Improved parametric empirical determination of module short circuit current for modelling and optimization of solar photovoltaic systems

Correct modelling of solar photovoltaic (PV) system yields is necessary to optimize system design, improve reliability of projected outputs to ensure favourable project financing and to facilitate proper operations and maintenance. An improved methodology for fine resolution modelling of PV systems is presented using module short-circuit current (Isc) at 5-min time-scales, and clearly identifies pertinent error mechanisms that arise when working at this high resolution. This work used a modified version of the Sandia array performance model, and introduces new factors to the calculation of Isc to account for identified error mechanisms, including instrumentation alignment, spectral, and module power tolerance errors.
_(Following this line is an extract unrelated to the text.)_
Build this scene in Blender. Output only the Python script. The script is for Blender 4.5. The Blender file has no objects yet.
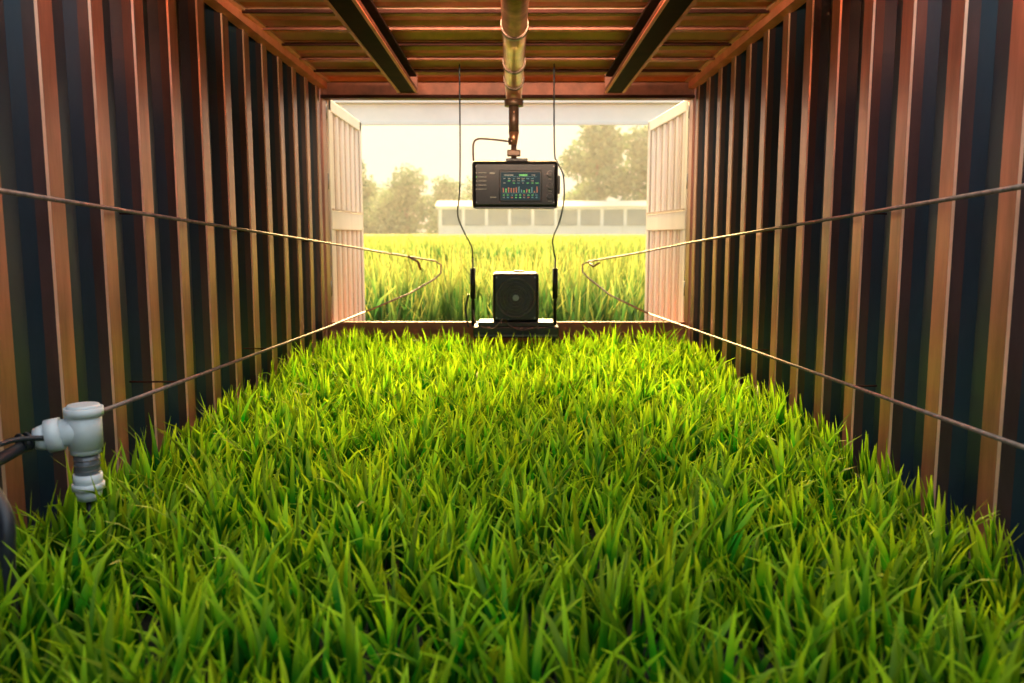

A simple methodology was introduced and verified where specific module parameters can be derived solely from properly filtered performance time series data. In particular, this paper focused on methodologies for determining the predicted Isc for a variety of solar PV module types. These methods of regressive analysis significantly reduced the error of the predicted model, and demonstrate the need for this form of modelling when evaluating long term PV array performance. This methodology has applications for current systems operators, which will enable the extraction of useful module parameters from existing data in addition to more precise continuous monitoring of existing systems, and can also be used to more accurately model and optimize new systems.

► Incorporates data from a large and diverse outdoors test field.
► Presents novel methods of deriving performance parameters from time series data.
► Introduces error mechanisms and corrections for high temporal resolution modeling.
► Presents model validation, showing decreased errors through the use of the proposed modeling technique.
► Demonstrates the use of regressive analysis on system performance monitoring and design.